トヨタとトヨタの子会社であるウーブン・プラネット・ホールディングスは2022年6月2日、手軽に水素を持ち運びでき、生活圏の幅広い用途で水素エネルギーを使用できるポータブル水素カートリッジのプロトタイプを開発したと発表した。
このカートリッジを利用し、静岡県裾野市にて建設を進めるウーブンシティをはじめ様々な場所での実証を通じて実用化に向けた検討を進めるとしている。
なお、6月3日〜5日に富士スピードウェイで開催されるスーパー耐久シリーズ2022 第2戦では水素カートリッジのプロトタイプの展示を行なう。
水素は利用時にCO2を排出しないクリーンなエネルギーであり、風力、太陽光、地熱、バイオマスなどの再生可能エネルギーを使って製造すると、製造工程においてもCO2の排出を抑えることが可能だ。また、水素は燃料電池システムと組み合わせて発電するだけでなく燃焼させることによりエネルギーを生むことも可能で、トヨタとウーブン・プラネットは、リアルに人々が生活するウーブンシティやその近郊で、水素の「つくる」、「運ぶ」、「使う」という一連のサプライチェーンの実証をENEOSとともに行なう計画だ。
水素カートリッジは、プロトタイプのサイズが直径約180mm、全長約400mm、目標重量は約5kgで、ポータブルなサイズであるため、パイプラインなしで生活圏に水素を持ち運ぶことが可能。
またカートリッジ型であるため容易に交換でき、すぐに使用でき、そのため汎用性の高い仕様にすることで、幅広い用途での使用が想定されている。さらに小規模なインフラで対応できるため、災害時にエネルギーが供給されず孤立する地域や未電化地域などに貴重なエネルギーを供給できる可能性もある。
ただ、現在の水素は主に化石燃料から生成され、肥料製造や石油精製工程といった工業・産業用として利用されているが、生活を支えるエネルギーとして幅広い用途では利用できていない状況にあり、水素の生成にはCO2が発生している。
将来は、水素が非常に少ないCO2排出量、あるいはCO2ゼロで生成され、より多くの用途で使用されることが期待されている。

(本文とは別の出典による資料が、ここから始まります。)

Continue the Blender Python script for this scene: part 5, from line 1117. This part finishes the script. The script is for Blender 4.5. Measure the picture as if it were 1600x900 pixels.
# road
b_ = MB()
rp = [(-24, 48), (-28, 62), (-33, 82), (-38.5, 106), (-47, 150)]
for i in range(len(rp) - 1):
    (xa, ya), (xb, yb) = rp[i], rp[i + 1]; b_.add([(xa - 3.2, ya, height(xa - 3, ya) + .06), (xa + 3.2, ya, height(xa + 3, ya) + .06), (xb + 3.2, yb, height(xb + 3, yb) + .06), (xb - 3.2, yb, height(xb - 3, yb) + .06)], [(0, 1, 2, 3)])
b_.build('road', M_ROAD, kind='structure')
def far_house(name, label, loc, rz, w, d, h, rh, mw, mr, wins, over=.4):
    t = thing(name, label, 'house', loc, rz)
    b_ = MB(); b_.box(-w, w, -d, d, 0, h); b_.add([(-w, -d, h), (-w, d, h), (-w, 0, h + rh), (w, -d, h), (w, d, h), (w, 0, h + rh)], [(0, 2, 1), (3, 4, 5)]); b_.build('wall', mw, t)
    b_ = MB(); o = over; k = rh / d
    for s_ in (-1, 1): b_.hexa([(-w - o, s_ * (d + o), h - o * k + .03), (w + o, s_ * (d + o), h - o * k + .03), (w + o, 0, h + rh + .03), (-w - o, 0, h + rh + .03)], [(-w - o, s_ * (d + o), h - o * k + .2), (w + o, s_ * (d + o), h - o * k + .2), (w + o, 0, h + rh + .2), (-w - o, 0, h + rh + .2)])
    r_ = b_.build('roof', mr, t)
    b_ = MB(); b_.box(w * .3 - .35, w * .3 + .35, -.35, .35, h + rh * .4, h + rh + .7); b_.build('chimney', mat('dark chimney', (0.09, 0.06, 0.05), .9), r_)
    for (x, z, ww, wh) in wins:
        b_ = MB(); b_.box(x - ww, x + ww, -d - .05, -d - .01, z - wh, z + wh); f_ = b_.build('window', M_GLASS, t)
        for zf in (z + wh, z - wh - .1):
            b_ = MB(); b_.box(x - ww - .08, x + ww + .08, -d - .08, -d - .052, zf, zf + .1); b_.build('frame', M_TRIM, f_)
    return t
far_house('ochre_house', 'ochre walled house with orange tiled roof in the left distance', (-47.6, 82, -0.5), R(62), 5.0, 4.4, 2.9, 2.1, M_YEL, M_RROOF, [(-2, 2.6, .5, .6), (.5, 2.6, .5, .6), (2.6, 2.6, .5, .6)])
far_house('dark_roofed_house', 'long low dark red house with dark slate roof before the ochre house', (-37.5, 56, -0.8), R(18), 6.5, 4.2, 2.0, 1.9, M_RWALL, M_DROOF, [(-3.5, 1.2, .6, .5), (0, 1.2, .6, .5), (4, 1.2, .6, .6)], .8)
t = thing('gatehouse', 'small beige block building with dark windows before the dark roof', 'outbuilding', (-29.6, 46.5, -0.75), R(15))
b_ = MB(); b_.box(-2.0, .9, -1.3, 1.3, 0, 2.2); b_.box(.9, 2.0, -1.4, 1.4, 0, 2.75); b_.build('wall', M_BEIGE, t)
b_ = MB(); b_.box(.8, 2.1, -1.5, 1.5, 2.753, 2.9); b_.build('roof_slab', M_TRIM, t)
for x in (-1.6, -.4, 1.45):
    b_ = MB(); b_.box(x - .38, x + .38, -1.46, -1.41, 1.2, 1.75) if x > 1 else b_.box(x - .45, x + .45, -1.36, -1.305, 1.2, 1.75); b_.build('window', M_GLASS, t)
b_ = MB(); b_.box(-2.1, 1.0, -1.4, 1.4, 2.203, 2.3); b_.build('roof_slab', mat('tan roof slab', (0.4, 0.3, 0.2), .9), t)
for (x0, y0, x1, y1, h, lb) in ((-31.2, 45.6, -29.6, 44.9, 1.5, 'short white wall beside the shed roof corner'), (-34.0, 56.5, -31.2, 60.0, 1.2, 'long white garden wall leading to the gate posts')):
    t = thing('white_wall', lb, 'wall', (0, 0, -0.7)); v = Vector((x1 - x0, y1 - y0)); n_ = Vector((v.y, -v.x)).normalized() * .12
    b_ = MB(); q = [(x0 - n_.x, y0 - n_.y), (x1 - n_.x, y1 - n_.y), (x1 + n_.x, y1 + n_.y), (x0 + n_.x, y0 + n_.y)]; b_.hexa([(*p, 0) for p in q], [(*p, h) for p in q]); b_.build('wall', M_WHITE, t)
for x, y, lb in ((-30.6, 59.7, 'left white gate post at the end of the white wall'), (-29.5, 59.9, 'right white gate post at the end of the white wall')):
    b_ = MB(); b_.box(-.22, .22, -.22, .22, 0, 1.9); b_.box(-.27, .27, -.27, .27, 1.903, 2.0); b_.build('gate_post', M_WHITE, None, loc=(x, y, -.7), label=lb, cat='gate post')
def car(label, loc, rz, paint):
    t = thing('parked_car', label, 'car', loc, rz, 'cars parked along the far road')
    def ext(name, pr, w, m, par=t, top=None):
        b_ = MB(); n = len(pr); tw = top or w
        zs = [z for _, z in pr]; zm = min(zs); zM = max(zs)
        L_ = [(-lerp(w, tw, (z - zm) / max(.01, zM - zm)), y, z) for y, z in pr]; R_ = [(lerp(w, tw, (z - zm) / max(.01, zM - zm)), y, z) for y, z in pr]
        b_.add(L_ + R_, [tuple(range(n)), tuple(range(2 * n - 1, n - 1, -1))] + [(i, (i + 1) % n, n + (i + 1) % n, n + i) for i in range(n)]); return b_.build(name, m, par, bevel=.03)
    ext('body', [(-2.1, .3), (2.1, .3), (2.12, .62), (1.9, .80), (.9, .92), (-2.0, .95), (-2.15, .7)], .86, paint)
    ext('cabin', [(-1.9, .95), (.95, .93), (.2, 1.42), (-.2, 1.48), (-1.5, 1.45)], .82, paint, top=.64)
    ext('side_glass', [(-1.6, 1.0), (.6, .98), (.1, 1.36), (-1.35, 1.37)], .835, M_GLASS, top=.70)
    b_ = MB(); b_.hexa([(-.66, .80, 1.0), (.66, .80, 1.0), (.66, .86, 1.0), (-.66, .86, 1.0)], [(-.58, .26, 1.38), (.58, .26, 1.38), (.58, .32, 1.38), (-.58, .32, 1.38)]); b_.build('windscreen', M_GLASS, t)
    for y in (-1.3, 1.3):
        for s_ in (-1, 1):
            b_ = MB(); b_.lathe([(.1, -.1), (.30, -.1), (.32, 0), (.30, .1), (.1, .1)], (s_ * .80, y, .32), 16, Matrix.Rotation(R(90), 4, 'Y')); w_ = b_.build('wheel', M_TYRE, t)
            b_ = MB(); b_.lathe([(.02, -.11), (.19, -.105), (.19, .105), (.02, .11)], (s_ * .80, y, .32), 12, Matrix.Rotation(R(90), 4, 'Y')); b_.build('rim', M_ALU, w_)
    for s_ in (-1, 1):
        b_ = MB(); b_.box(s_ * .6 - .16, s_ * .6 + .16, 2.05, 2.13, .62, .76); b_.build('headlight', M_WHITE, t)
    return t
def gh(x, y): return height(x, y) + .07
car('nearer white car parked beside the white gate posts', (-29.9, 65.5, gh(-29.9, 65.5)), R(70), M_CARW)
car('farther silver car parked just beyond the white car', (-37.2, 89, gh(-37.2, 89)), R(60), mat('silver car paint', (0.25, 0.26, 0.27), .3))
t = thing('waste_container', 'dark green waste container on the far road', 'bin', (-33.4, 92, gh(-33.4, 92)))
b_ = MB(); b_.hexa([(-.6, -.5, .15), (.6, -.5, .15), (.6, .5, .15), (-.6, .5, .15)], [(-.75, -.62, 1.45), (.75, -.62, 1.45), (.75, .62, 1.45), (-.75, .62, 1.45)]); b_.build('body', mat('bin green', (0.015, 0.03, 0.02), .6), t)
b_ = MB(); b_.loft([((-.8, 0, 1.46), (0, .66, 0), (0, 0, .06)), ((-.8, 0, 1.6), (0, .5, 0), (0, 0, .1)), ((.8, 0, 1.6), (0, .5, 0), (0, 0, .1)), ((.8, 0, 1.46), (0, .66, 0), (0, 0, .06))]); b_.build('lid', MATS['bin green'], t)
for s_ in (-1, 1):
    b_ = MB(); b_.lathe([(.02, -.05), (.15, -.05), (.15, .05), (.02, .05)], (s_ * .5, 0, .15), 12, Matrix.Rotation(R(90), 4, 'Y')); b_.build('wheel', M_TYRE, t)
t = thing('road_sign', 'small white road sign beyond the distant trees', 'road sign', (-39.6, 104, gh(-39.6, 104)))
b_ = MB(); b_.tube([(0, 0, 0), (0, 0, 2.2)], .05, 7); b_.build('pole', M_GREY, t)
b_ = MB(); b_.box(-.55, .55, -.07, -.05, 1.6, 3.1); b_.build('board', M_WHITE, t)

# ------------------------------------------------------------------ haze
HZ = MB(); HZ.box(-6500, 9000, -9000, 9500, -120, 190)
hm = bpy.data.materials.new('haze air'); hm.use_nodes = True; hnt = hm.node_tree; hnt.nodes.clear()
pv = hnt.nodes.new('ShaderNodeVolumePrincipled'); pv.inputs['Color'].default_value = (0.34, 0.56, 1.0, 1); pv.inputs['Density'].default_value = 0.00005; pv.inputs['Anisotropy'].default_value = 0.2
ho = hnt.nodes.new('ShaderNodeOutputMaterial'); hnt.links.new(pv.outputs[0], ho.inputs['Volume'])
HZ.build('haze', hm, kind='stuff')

今回開発された水素カートリッジは、ウーブンシティ内でのモビリティや様々なアプリケーションなどに使用されることが検討されており、より幅広い水素カートリッジの可能性を模索して行くことになる。なお、水素カートリッジは今後のウーブンシティなどでの実証を通じて高圧水素タンクの前提で設計・開発を進め、より使いやすい水素カートリッジとなるよう、改善を行なって行くことになる。